TASK INSTRUCTIONS:
Lines from the one containing "Model this scene" to the one containing "return m, nt, nt.nodes['Principled BSDF']", both lines included, are to be extracted exactly from the data below; pictures are excluded.

SUPPLIED DATA:
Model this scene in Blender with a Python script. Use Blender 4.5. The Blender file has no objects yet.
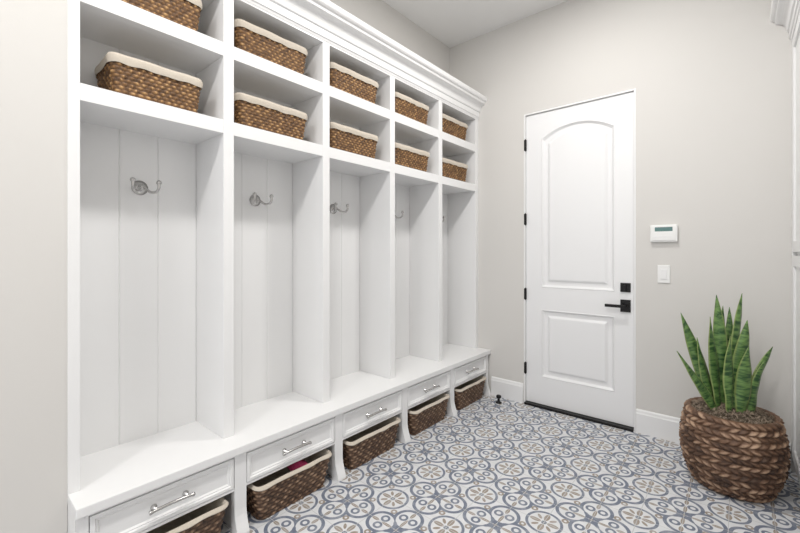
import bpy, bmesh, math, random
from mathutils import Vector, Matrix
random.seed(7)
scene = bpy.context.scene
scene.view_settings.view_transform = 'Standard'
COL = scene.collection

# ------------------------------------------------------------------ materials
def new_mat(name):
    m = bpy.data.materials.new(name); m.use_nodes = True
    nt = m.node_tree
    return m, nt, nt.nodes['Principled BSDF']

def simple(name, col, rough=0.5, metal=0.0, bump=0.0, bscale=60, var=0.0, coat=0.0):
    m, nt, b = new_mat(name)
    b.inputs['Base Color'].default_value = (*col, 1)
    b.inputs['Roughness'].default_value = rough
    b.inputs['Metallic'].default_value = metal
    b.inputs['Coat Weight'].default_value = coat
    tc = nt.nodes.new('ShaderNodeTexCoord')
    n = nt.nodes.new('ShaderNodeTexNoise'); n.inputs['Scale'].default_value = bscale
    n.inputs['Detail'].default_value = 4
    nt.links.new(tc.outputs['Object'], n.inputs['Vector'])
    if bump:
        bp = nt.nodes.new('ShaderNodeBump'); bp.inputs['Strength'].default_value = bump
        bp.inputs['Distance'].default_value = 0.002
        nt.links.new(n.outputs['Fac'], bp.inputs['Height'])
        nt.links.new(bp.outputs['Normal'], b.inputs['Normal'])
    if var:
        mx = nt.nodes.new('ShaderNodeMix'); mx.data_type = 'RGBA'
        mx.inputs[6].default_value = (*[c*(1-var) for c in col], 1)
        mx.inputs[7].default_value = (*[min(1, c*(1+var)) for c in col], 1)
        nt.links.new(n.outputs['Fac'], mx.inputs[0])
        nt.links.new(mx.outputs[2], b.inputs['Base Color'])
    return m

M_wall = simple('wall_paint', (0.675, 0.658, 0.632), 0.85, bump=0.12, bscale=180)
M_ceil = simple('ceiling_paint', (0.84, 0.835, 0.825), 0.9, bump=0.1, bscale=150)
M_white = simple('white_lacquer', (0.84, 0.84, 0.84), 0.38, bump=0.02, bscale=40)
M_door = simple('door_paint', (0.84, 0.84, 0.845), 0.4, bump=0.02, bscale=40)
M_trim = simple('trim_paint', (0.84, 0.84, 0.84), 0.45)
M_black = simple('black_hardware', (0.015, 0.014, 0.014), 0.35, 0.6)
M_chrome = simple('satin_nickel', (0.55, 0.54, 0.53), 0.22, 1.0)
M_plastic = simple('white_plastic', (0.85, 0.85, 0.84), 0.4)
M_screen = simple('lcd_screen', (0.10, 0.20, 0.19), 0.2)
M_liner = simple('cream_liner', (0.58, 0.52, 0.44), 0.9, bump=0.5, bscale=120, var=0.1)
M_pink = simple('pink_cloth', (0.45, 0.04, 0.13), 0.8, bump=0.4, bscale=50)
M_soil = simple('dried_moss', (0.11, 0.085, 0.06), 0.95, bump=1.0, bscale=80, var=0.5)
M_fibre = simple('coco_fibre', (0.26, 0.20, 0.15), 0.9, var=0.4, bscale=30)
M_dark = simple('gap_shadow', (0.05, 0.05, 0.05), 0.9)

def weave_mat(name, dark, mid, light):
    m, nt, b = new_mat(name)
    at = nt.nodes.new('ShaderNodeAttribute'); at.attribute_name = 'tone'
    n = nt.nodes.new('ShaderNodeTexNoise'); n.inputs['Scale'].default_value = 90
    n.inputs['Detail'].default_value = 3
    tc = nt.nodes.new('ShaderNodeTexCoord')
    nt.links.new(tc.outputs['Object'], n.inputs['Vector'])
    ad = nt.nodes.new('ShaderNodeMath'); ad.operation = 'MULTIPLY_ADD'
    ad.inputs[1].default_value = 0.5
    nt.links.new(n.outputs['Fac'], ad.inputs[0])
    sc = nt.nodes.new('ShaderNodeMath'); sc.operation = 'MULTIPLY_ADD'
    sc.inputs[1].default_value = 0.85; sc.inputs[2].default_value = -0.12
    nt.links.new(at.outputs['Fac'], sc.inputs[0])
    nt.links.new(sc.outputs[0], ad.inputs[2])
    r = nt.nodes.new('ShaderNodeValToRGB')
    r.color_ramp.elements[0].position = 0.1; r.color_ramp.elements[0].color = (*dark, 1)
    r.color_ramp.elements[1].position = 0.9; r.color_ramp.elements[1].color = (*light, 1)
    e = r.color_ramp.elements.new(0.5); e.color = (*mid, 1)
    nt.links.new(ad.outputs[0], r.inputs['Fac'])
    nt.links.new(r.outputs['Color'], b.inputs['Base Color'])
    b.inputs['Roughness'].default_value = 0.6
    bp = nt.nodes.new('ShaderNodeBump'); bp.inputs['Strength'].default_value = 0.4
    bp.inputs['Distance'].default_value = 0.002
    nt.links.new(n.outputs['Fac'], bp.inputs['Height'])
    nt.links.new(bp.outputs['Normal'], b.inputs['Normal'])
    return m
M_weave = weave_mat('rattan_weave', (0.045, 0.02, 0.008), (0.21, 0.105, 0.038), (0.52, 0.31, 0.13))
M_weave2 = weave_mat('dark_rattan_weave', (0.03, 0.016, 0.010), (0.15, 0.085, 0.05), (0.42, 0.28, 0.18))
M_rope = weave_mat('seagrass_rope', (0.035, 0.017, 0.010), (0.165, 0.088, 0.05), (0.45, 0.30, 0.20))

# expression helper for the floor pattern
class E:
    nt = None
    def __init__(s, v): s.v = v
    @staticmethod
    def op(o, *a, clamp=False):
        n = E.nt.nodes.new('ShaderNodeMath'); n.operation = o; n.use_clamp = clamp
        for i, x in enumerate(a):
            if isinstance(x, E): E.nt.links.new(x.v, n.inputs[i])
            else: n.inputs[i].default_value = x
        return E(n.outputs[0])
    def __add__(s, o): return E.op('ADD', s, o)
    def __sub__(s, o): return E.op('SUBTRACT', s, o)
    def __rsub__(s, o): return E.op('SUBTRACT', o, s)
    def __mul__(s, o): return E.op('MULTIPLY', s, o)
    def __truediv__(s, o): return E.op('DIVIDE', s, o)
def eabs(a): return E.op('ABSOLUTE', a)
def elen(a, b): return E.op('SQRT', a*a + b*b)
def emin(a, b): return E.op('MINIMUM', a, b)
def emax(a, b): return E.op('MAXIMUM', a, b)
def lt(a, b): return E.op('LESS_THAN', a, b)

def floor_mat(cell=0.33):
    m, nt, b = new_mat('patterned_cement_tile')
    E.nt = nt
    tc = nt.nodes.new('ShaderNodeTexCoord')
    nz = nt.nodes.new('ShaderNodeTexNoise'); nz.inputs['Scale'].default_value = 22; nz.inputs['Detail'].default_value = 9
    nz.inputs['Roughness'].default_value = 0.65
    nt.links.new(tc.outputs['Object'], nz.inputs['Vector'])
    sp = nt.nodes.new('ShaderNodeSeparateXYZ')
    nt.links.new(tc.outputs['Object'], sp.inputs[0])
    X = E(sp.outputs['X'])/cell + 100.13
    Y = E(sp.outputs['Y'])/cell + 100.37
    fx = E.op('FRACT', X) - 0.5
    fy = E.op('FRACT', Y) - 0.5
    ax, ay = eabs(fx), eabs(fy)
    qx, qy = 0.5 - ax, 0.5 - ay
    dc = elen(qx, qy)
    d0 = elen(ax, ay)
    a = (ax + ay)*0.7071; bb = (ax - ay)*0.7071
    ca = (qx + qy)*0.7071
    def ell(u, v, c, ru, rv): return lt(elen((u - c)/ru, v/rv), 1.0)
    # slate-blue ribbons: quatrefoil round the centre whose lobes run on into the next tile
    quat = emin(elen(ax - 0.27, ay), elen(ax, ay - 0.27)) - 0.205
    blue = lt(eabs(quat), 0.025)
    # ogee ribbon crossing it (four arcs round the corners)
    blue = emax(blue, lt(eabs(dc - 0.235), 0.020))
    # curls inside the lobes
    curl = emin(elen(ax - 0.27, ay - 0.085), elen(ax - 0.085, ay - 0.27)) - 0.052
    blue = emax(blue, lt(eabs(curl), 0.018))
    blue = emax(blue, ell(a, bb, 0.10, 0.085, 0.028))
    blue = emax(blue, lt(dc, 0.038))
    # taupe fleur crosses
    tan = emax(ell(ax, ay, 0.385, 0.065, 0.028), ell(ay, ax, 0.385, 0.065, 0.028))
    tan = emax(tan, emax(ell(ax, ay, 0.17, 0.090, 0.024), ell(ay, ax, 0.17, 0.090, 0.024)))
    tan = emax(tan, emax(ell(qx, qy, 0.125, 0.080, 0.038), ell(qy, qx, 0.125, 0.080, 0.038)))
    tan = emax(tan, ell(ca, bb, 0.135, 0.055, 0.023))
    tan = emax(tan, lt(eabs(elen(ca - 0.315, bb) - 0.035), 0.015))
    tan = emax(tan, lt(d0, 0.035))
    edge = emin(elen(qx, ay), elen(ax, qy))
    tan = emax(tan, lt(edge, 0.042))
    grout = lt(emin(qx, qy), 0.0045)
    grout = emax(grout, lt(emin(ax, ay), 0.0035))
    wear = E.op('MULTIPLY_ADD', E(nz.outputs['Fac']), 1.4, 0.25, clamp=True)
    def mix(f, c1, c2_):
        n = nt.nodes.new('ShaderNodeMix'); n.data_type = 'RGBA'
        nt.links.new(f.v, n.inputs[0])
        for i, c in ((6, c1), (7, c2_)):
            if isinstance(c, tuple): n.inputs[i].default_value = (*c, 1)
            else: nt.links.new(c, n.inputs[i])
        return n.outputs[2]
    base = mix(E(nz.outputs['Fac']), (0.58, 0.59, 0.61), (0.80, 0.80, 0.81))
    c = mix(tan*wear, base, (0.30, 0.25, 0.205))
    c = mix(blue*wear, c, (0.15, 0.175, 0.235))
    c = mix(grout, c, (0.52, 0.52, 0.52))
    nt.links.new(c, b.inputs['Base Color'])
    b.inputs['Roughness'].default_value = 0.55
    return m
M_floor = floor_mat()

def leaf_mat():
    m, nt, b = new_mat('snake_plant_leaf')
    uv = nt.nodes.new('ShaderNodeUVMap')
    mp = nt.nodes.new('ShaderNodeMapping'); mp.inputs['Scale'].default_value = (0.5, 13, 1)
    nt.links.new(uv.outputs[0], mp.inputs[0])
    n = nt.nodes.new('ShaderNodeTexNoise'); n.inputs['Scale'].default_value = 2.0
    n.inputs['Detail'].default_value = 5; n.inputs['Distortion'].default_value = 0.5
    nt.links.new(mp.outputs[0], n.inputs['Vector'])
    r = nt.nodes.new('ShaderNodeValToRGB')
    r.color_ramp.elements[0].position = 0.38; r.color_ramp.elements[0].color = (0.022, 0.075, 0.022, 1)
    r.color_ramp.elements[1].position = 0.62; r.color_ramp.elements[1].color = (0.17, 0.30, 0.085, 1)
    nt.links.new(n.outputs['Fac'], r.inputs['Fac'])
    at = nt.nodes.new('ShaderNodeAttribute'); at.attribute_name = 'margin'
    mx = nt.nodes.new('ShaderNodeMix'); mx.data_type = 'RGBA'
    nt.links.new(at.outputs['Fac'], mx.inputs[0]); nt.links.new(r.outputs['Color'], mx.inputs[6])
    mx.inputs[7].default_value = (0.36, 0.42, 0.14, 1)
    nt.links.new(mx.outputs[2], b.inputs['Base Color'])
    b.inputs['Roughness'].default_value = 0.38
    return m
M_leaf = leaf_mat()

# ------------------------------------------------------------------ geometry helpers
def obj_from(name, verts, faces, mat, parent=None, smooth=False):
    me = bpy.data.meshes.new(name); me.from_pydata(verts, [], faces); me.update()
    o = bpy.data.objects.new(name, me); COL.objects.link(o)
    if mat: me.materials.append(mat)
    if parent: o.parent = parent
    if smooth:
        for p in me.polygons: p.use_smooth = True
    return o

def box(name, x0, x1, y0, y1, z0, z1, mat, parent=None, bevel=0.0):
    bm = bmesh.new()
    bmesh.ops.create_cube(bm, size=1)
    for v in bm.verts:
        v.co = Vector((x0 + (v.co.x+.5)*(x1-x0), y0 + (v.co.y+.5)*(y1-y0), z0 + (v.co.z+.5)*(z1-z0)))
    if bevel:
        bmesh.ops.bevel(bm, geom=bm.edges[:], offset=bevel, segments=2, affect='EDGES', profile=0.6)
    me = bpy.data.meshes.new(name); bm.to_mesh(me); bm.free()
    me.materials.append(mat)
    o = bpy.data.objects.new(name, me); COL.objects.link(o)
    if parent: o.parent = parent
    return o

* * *

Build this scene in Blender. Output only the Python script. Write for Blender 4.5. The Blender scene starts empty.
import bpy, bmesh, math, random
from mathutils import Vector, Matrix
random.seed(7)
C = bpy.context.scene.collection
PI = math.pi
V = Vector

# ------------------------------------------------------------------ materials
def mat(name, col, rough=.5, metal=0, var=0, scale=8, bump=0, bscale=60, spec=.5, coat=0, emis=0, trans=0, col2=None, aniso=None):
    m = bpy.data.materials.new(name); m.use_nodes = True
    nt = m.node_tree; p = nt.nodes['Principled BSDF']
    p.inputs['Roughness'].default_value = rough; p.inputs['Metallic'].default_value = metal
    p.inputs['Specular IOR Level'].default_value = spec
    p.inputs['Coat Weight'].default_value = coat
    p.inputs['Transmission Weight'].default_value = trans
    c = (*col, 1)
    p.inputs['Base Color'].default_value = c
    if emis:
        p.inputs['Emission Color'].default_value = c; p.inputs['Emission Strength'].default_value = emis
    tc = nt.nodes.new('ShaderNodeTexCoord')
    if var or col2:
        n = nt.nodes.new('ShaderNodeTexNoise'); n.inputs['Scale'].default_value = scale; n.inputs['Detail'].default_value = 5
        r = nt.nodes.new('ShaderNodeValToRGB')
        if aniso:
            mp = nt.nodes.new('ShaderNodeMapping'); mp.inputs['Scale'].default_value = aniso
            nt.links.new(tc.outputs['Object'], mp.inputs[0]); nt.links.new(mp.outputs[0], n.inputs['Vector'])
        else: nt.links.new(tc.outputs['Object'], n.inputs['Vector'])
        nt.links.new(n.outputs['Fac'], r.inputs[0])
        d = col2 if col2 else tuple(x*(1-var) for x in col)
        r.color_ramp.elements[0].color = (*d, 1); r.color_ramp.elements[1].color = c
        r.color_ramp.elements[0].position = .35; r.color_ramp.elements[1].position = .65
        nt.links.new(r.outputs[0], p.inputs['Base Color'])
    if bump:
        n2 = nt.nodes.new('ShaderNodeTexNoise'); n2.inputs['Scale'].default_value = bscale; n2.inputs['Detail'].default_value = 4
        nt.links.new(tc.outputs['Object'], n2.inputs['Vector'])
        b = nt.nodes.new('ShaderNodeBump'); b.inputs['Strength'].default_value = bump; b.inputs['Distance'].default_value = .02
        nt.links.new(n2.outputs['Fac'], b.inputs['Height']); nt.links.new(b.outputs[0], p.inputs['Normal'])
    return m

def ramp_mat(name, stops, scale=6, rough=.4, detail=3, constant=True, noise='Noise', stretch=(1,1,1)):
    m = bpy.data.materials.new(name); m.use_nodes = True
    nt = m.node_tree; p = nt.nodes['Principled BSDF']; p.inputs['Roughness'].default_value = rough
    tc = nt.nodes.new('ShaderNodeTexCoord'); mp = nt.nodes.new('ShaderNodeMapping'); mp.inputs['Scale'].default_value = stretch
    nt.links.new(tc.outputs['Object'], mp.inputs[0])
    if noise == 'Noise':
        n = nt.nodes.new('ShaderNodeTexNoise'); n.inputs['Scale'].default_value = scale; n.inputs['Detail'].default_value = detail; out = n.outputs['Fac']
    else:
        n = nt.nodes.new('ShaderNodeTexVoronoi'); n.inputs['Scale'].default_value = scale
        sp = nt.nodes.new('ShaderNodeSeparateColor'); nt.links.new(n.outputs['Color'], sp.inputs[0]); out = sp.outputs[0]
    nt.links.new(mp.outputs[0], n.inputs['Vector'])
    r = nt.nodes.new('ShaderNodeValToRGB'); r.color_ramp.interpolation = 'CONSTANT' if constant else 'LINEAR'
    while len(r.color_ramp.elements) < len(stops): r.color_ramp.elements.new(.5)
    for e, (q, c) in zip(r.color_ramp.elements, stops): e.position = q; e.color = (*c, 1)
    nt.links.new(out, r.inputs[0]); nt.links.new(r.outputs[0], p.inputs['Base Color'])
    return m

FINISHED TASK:
Model this scene in Blender with a Python script. Use Blender 4.5. The Blender file has no objects yet.
import bpy, bmesh, math, random
from mathutils import Vector, Matrix
random.seed(7)
scene = bpy.context.scene
scene.view_settings.view_transform = 'Standard'
COL = scene.collection

# ------------------------------------------------------------------ materials
def new_mat(name):
    m = bpy.data.materials.new(name); m.use_nodes = True
    nt = m.node_tree
    return m, nt, nt.nodes['Principled BSDF']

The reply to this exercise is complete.